◆ EXERCISE BRIEF
Locate the string "part" in the records below. Copy every line where it occurs.

◆ GIVEN DATA
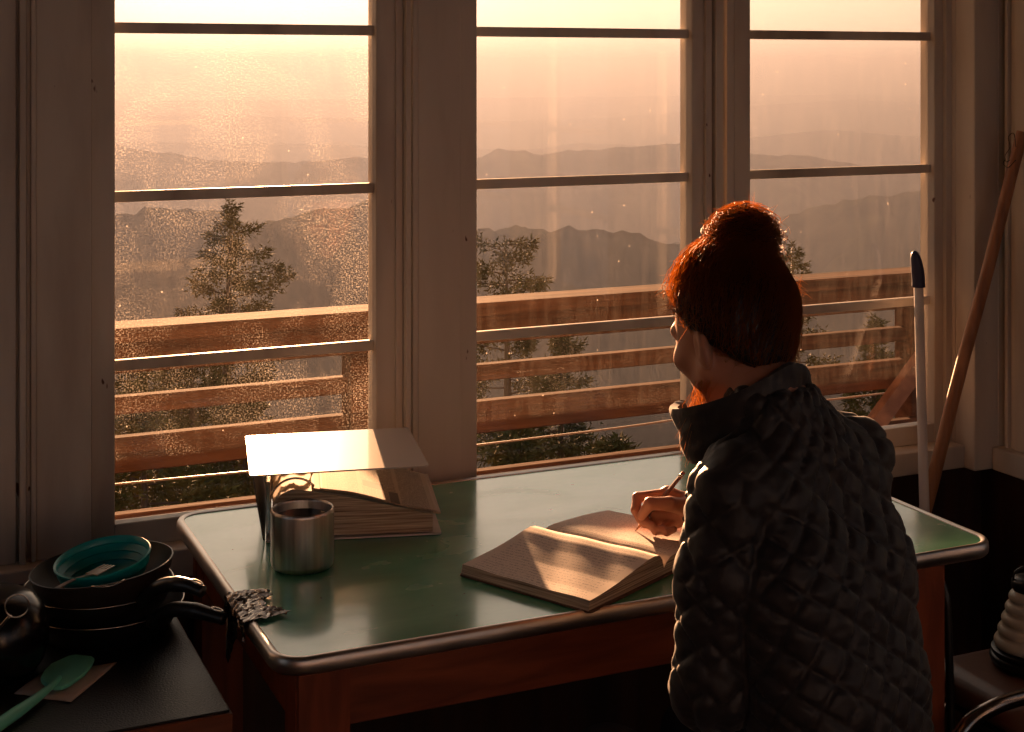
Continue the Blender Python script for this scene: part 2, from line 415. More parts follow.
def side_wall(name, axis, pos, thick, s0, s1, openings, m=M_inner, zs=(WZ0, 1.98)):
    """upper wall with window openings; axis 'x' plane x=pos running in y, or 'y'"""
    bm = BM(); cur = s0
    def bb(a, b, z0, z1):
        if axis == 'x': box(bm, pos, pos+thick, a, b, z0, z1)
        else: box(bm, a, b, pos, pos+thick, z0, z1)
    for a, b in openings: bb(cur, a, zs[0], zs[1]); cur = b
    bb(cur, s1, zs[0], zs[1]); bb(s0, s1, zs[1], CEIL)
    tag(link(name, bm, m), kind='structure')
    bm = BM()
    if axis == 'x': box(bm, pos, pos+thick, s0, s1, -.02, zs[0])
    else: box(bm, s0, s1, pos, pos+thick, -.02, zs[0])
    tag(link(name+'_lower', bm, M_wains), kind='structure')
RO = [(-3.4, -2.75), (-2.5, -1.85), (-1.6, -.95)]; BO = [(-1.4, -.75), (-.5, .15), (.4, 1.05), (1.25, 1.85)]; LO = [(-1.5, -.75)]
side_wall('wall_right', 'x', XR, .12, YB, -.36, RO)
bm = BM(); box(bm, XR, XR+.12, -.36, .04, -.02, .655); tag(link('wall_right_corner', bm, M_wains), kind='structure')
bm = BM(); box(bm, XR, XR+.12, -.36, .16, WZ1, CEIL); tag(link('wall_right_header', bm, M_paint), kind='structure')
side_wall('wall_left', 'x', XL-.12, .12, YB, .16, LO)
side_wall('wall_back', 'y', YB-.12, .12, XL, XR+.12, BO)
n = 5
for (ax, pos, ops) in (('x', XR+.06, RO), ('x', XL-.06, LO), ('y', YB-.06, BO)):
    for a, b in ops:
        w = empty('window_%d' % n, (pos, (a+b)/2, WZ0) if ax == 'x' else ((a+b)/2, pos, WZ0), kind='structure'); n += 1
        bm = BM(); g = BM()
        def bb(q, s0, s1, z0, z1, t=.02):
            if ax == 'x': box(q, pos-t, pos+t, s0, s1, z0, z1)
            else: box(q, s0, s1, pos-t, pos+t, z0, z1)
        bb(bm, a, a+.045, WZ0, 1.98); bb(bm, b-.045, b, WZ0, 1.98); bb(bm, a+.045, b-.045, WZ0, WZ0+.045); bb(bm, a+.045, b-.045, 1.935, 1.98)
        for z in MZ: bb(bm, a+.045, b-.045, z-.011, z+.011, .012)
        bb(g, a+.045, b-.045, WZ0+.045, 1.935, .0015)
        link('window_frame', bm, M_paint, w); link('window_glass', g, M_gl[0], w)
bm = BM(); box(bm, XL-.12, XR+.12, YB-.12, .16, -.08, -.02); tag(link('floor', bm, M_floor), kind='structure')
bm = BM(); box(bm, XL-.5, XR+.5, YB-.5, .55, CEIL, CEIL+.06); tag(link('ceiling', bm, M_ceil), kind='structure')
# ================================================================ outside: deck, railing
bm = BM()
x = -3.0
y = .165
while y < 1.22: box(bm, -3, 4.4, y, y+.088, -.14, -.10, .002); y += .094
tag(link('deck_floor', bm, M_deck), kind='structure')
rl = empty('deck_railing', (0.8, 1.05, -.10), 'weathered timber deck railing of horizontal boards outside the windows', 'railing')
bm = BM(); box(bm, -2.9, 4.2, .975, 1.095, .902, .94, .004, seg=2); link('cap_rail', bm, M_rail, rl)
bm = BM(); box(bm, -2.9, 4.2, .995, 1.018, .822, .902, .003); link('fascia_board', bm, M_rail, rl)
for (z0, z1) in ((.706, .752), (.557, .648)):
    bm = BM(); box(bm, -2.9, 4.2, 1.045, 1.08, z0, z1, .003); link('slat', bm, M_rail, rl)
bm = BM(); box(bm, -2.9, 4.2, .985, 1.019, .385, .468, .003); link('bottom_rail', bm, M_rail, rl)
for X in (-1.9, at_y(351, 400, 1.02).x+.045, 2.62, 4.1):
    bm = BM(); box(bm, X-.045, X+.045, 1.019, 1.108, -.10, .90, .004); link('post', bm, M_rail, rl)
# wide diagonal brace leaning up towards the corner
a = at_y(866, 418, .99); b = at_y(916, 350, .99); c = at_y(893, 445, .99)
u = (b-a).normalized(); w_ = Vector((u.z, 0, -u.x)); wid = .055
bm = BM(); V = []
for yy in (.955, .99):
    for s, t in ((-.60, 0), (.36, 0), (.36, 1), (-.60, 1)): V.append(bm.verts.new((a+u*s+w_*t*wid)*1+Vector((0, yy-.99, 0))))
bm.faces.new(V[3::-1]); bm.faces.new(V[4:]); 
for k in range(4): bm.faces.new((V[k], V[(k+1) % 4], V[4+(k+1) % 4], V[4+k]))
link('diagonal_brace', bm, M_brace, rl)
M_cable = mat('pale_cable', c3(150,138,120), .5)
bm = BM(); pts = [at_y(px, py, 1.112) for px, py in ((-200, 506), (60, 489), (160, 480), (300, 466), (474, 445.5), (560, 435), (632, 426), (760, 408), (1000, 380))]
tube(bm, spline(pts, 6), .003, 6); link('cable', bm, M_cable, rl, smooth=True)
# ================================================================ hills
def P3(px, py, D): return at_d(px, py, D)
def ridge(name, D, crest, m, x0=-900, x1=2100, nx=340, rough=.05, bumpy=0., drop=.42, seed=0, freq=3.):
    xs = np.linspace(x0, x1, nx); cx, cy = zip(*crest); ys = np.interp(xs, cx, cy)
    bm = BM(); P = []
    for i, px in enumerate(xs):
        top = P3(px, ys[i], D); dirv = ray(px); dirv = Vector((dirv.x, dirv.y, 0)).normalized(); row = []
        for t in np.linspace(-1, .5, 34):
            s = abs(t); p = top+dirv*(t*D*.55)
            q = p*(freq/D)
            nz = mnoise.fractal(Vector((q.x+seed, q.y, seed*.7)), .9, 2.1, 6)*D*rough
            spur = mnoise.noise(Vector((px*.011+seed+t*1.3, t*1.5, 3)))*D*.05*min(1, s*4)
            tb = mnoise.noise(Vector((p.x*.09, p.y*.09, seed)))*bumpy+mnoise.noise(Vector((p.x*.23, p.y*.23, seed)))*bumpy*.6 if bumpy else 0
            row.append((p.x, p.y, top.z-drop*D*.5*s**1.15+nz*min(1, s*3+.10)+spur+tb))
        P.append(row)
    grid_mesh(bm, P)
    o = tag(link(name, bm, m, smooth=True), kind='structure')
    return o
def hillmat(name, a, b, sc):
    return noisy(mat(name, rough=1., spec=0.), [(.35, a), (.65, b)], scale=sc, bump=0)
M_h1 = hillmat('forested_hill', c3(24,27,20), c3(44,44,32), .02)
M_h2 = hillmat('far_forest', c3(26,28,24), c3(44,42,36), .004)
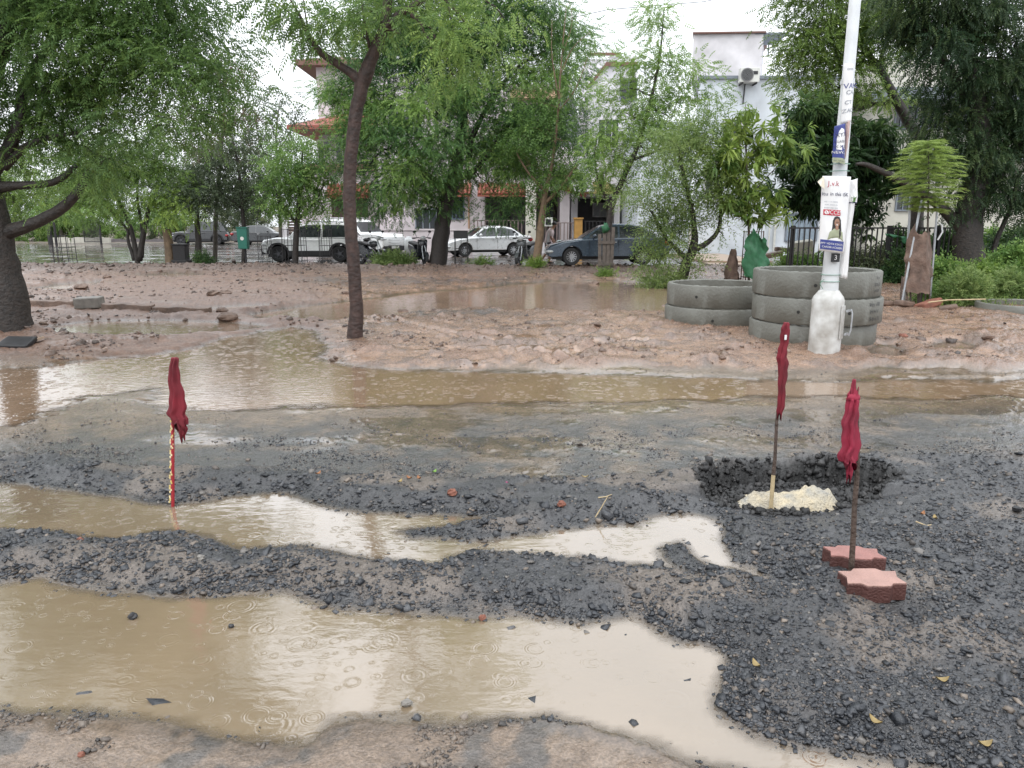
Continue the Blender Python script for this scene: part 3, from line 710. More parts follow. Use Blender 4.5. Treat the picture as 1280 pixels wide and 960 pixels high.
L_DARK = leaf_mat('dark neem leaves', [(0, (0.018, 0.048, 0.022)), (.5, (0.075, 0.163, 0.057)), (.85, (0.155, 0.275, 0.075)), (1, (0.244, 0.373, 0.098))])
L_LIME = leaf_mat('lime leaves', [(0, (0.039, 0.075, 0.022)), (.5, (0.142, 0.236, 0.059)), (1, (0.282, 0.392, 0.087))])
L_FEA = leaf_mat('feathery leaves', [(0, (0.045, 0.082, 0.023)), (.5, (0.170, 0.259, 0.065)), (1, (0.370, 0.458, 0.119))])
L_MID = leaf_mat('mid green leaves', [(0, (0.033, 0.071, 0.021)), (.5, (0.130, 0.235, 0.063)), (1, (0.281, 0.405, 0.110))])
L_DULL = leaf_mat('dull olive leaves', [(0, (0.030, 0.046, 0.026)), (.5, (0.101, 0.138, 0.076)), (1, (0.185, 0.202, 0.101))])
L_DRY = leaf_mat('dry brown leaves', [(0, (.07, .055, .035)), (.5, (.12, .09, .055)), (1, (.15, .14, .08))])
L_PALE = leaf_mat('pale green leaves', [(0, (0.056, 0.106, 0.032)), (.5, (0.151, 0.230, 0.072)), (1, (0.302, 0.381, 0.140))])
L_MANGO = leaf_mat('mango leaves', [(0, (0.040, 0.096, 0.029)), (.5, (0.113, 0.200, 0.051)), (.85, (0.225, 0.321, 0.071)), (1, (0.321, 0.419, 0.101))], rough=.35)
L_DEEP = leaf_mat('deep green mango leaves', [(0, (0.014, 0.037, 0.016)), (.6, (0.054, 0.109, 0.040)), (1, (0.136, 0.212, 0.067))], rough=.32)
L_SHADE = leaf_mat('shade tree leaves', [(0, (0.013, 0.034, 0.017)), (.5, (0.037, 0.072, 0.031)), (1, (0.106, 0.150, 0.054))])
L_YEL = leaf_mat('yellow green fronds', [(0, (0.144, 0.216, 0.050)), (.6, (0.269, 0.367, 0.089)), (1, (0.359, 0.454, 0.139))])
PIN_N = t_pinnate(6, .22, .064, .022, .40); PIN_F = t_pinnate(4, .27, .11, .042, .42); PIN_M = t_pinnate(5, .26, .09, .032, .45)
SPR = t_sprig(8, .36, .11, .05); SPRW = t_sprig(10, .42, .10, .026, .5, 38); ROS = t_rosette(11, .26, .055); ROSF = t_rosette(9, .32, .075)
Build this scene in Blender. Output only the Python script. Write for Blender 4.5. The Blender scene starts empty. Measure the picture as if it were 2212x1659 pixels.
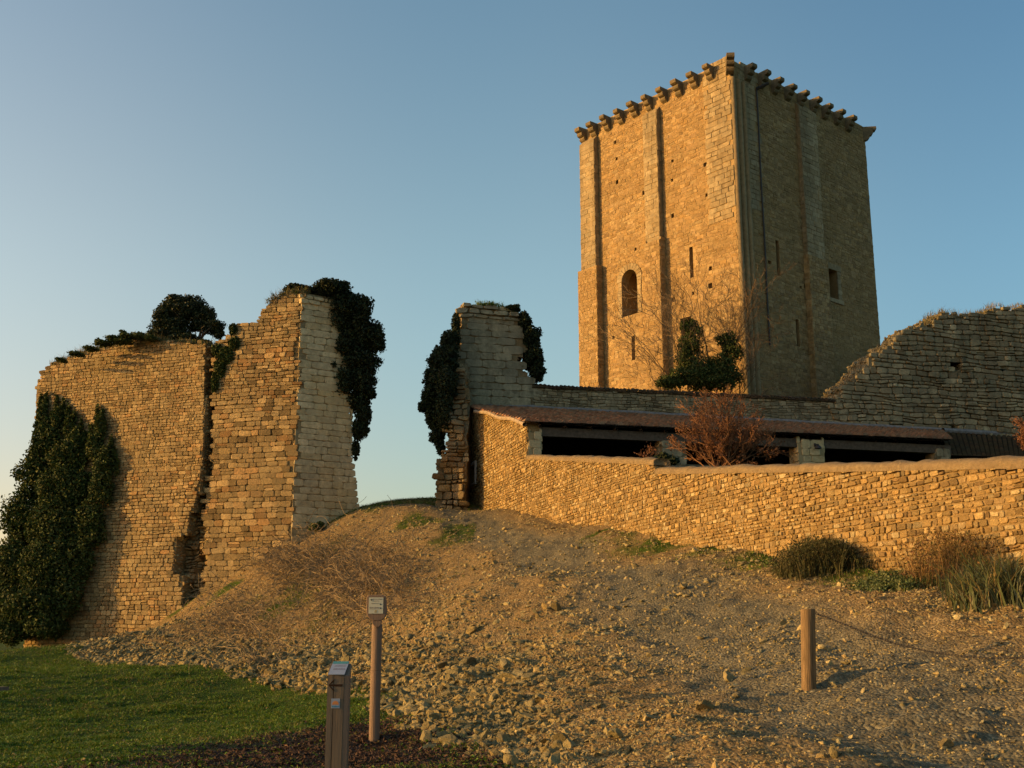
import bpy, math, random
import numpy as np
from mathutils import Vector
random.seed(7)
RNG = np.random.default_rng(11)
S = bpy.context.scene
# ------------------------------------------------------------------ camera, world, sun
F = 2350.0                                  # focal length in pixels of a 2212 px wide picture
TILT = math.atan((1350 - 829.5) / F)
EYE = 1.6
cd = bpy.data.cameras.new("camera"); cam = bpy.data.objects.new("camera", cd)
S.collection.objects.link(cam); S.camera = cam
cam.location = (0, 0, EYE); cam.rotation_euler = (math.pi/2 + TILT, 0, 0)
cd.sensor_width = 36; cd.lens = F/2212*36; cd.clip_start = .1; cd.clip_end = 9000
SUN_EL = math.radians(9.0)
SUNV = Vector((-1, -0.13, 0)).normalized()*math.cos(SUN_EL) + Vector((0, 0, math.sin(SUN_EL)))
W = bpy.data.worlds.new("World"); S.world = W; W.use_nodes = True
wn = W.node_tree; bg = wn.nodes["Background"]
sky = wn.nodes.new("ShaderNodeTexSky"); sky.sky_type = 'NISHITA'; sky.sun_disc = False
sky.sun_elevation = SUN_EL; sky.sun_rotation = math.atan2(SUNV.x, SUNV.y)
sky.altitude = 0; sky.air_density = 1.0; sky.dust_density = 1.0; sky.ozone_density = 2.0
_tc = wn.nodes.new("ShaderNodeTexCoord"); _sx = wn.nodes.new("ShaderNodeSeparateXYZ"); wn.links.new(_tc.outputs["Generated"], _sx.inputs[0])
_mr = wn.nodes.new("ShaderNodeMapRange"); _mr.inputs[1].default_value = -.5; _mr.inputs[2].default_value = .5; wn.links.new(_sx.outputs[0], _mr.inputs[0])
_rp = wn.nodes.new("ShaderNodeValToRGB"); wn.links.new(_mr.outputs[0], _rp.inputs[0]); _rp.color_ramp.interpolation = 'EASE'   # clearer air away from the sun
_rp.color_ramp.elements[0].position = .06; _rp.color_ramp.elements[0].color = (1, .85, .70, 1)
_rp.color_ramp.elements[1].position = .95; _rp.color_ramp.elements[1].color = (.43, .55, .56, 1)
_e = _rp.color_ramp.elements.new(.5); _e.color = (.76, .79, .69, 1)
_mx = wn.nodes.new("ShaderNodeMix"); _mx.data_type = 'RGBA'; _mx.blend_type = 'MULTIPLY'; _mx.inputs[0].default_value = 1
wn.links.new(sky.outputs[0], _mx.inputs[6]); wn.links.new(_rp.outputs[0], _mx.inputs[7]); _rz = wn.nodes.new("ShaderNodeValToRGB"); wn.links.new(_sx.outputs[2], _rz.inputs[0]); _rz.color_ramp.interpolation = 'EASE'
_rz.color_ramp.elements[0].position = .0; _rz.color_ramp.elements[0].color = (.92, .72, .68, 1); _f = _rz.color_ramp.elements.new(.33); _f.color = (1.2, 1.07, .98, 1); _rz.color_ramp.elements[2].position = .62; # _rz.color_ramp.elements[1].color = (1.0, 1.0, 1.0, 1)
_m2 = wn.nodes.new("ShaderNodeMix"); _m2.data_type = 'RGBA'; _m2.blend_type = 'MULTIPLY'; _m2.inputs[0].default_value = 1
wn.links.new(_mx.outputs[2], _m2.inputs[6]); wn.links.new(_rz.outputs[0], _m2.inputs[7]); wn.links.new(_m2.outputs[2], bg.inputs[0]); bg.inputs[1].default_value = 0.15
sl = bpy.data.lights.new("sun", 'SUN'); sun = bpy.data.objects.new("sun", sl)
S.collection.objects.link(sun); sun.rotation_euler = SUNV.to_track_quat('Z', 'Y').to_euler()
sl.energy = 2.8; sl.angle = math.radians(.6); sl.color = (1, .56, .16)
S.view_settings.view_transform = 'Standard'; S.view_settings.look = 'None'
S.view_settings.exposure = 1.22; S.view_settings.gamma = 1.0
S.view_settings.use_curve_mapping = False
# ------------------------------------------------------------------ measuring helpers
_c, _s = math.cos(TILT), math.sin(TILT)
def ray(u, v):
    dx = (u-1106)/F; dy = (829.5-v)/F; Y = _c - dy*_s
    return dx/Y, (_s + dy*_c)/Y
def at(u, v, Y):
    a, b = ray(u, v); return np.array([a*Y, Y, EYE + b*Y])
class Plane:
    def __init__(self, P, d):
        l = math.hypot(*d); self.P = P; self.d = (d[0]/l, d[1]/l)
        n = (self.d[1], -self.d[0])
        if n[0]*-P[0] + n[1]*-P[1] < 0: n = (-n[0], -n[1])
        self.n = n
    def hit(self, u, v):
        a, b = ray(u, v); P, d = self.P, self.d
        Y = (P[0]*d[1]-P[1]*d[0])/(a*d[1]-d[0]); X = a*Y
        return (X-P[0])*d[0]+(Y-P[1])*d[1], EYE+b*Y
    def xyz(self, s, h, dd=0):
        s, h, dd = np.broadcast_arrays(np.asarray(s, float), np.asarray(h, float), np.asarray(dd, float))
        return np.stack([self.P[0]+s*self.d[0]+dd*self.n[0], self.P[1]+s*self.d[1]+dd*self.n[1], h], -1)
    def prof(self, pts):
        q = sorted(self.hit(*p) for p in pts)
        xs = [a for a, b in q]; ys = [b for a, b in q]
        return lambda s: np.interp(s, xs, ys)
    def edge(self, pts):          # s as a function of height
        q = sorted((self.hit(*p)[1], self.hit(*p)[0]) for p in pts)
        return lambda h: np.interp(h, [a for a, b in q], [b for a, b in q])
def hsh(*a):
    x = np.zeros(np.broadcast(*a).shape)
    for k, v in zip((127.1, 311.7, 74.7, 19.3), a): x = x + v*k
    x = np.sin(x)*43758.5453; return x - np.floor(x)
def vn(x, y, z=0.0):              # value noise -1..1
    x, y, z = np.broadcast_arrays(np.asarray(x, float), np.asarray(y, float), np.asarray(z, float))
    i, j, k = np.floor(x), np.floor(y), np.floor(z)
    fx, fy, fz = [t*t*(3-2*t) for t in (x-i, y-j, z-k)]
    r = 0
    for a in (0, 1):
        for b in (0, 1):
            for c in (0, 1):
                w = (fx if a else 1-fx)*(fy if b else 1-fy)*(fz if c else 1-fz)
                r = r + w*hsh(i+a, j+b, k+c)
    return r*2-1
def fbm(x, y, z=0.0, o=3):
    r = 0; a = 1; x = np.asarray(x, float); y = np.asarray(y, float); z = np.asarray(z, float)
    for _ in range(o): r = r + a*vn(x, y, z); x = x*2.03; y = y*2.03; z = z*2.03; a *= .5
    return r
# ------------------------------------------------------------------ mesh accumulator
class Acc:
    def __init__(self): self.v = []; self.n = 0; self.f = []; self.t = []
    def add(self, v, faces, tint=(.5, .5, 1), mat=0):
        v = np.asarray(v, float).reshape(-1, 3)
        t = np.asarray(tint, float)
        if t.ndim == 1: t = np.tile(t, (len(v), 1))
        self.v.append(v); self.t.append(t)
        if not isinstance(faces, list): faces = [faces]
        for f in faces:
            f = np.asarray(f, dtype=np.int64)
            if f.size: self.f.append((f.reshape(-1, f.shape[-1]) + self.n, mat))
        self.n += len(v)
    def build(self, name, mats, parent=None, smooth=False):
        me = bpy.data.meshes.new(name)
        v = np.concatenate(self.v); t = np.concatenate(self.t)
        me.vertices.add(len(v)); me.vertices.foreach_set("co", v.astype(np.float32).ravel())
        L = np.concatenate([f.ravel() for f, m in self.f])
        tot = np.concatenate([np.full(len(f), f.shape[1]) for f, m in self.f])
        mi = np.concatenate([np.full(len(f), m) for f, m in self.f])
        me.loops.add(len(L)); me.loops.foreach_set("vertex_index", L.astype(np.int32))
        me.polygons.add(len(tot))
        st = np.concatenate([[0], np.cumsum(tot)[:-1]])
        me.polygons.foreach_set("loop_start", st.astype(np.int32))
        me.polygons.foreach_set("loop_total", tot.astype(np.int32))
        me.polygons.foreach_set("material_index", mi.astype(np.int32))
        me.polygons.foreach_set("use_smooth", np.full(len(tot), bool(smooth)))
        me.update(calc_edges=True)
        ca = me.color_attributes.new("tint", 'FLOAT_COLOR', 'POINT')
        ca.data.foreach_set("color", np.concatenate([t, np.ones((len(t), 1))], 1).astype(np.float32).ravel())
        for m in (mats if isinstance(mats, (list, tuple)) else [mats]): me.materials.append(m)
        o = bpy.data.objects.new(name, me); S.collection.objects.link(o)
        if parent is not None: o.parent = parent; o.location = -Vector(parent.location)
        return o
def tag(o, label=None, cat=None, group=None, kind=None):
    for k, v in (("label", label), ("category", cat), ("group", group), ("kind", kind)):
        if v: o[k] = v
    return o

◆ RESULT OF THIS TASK
Continue the Blender Python script for this scene: part 2, from line 415. More parts follow.
Continue the Blender Python script for this scene: part 3, from line 710. More parts follow. Use Blender 4.5. Treat the picture as 1280 pixels wide and 960 pixels high.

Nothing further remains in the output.